### What is being asked
Every line of the listing must be reproduced as it stands. Leave the images behind.

───── Available data ─────

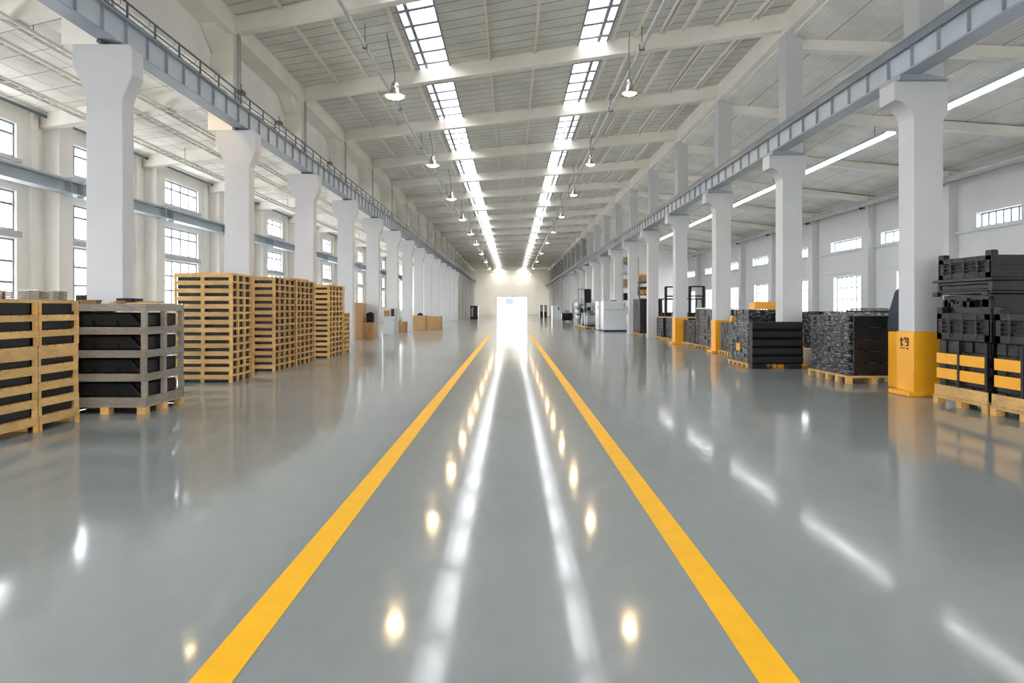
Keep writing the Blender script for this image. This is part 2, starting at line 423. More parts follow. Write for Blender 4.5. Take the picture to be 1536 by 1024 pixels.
# skylights: one per bay and side, raked bars
for x0, x1 in SKY:
    for i in range(-5, 21):
        ya = 12.64 + 6 * i + S * 7.3; yb = ya + 6
        if yb - S * 0 > FAR: continue
        n += 1; f = MB(); zt = ZR + .12
        f.box(x0, x0 + .05, ya + S * 0, yb, ZR - .03, ZR + .22, rake=S).box(x1 - .05, x1, ya, yb, ZR - .03, ZR + .22, rake=S)
        xm = -2.82 if x0 < 0 else 2.62
        f.box(xm - .05, xm + .05, ya, yb, ZR + .02, ZR + .12, rake=S)
        for q in range(6):
            y = ya + .5 + q; f.box(x0 + .05, x1 - .05, y - .07, y + .07, ZR, ZR + .03, rake=S)
        o = f.build(f'window_{n}', M['mullion'])
        tag(o, f'skylight with cross bars in the {"pallet side" if x0 < 0 else "strip light side"} roof strip, {nth(max(0, i+1))} bay', 'skylight', 'skylights of the nave roof', 'structure')
        MB().box(x0 + .05, x1 - .05, ya, yb, ZR + .13, ZR + .14, rake=S).build('window_pane', M['sky_glass'], o)
# thin members under the roof
rl = MB()
for x, w_ in ((-6.1, .07), (-4.95, .05), (-3.28, .09), (-.68, .05), (.73, .07), (3.0, .06), (3.65, .07), (4.3, .05), (4.42, .05), (4.9, .09), (5.72, .06), (5.86, .06), (6.62, .06), (6.76, .06)):
    rl.box(x - w_ / 2, x + w_ / 2, BACK, FAR, ZR - .08, ZR - .001)
tag(rl.build('ceiling_rail', M['beam']), 'slim cream rails running along under the nave roof sheets', 'rail', kind='structure')
def pipe_run(x, z, r, label):
    o = MB().tube((x, BACK, z), (x, FAR, z), r, 10).build('overhead_pipe', M['pipe'], smooth=True); tag(o, label, 'pipe')
    for y in YR:
        MB().tube((x, y + .5, z), (x, y + .5, ZR), .012, 6).box(x - r * 1.3, x + r * 1.3, y + .46, y + .54, z - r * 1.25, z + r * 1.25).build('hanger', M['dark_steel'], o)
pipe_run(-4.1, 8.93, .05, 'thin grey pipe running under the roof beams on the pallet side')
pipe_run(3.66, 8.9, .06, 'long grey conduit hanging under the roof beams on the yellow-footed column side')
# left aisle cable ladders
for x, z, w_, lab in ((-12.5, 7.2, .3, 'cable ladder under the cream ceiling, the one closer to the windows'), (-10.8, 7.24, .22, 'cable ladder under the cream ceiling, middle one of three'),
                  (-9.9, 7.26, .2, 'cable ladder under the cream ceiling, the one closer to the crane girder')):
    t = empty('cable_ladder', (0, 0, 0)); tag(t, lab, 'cable ladder')
    for s_ in (-1, 1): MB().box(x + s_ * w_ / 2 - .015, x + s_ * w_ / 2 + .015, BACK, PL, z - .035, z + .035).build('side_rail', M['beam'], t)
    r_ = MB(); y = BACK + .2
    while y < PL: r_.box(x - w_ / 2, x + w_ / 2, y - .02, y + .02, z - .02, z + .01); y += .45
    r_.build('ladder_rungs', M['beam'], t)['kind'] = 'stuff'
    cb = MB()
    for q in range(2):
        pts = []; y = BACK
        while y < PL:
            pts.append((x + RND.uniform(-.35, .35) * w_, y, z + .03 + RND.uniform(0, .03))); y += 1.5
        cb.path(pts, .014, 5)
    cb.build('cable', M['dark_steel'], t)
    h = MB()
    for y in YR[:17]: h.tube((x, y + 1.5, z), (x, y + 1.5, 7.75), .01, 5)
    h.build('hanger', M['dark_steel'], t)
o = MB().tube((XL + .35, BACK, 7.62), (XL + .35, PL, 7.62), .05, 8).build('eaves_pipe', M['dark_steel'], smooth=True)
tag(o, 'thin dark pipe along the top of the window wall', 'pipe')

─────

### Output below
Keep writing the Blender script for this image. This is part 2, starting at line 423. More parts follow. Write for Blender 4.5. Take the picture to be 1536 by 1024 pixels.
# skylights: one per bay and side, raked bars
for x0, x1 in SKY:
    for i in range(-5, 21):
        ya = 12.64 + 6 * i + S * 7.3; yb = ya + 6
        if yb - S * 0 > FAR: continue
        n += 1; f = MB(); zt = ZR + .12
        f.box(x0, x0 + .05, ya + S * 0, yb, ZR - .03, ZR + .22, rake=S).box(x1 - .05, x1, ya, yb, ZR - .03, ZR + .22, rake=S)
        xm = -2.82 if x0 < 0 else 2.62
        f.box(xm - .05, xm + .05, ya, yb, ZR + .02, ZR + .12, rake=S)
        for q in range(6):
            y = ya + .5 + q; f.box(x0 + .05, x1 - .05, y - .07, y + .07, ZR, ZR + .03, rake=S)
        o = f.build(f'window_{n}', M['mullion'])
        tag(o, f'skylight with cross bars in the {"pallet side" if x0 < 0 else "strip light side"} roof strip, {nth(max(0, i+1))} bay', 'skylight', 'skylights of the nave roof', 'structure')
        MB().box(x0 + .05, x1 - .05, ya, yb, ZR + .13, ZR + .14, rake=S).build('window_pane', M['sky_glass'], o)
# thin members under the roof
rl = MB()
for x, w_ in ((-6.1, .07), (-4.95, .05), (-3.28, .09), (-.68, .05), (.73, .07), (3.0, .06), (3.65, .07), (4.3, .05), (4.42, .05), (4.9, .09), (5.72, .06), (5.86, .06), (6.62, .06), (6.76, .06)):
    rl.box(x - w_ / 2, x + w_ / 2, BACK, FAR, ZR - .08, ZR - .001)
tag(rl.build('ceiling_rail', M['beam']), 'slim cream rails running along under the nave roof sheets', 'rail', kind='structure')
def pipe_run(x, z, r, label):
    o = MB().tube((x, BACK, z), (x, FAR, z), r, 10).build('overhead_pipe', M['pipe'], smooth=True); tag(o, label, 'pipe')
    for y in YR:
        MB().tube((x, y + .5, z), (x, y + .5, ZR), .012, 6).box(x - r * 1.3, x + r * 1.3, y + .46, y + .54, z - r * 1.25, z + r * 1.25).build('hanger', M['dark_steel'], o)
pipe_run(-4.1, 8.93, .05, 'thin grey pipe running under the roof beams on the pallet side')
pipe_run(3.66, 8.9, .06, 'long grey conduit hanging under the roof beams on the yellow-footed column side')
# left aisle cable ladders
for x, z, w_, lab in ((-12.5, 7.2, .3, 'cable ladder under the cream ceiling, the one closer to the windows'), (-10.8, 7.24, .22, 'cable ladder under the cream ceiling, middle one of three'),
                  (-9.9, 7.26, .2, 'cable ladder under the cream ceiling, the one closer to the crane girder')):
    t = empty('cable_ladder', (0, 0, 0)); tag(t, lab, 'cable ladder')
    for s_ in (-1, 1): MB().box(x + s_ * w_ / 2 - .015, x + s_ * w_ / 2 + .015, BACK, PL, z - .035, z + .035).build('side_rail', M['beam'], t)
    r_ = MB(); y = BACK + .2
    while y < PL: r_.box(x - w_ / 2, x + w_ / 2, y - .02, y + .02, z - .02, z + .01); y += .45
    r_.build('ladder_rungs', M['beam'], t)['kind'] = 'stuff'
    cb = MB()
    for q in range(2):
        pts = []; y = BACK
        while y < PL:
            pts.append((x + RND.uniform(-.35, .35) * w_, y, z + .03 + RND.uniform(0, .03))); y += 1.5
        cb.path(pts, .014, 5)
    cb.build('cable', M['dark_steel'], t)
    h = MB()
    for y in YR[:17]: h.tube((x, y + 1.5, z), (x, y + 1.5, 7.75), .01, 5)
    h.build('hanger', M['dark_steel'], t)
o = MB().tube((XL + .35, BACK, 7.62), (XL + .35, PL, 7.62), .05, 8).build('eaves_pipe', M['dark_steel'], smooth=True)
tag(o, 'thin dark pipe along the top of the window wall', 'pipe')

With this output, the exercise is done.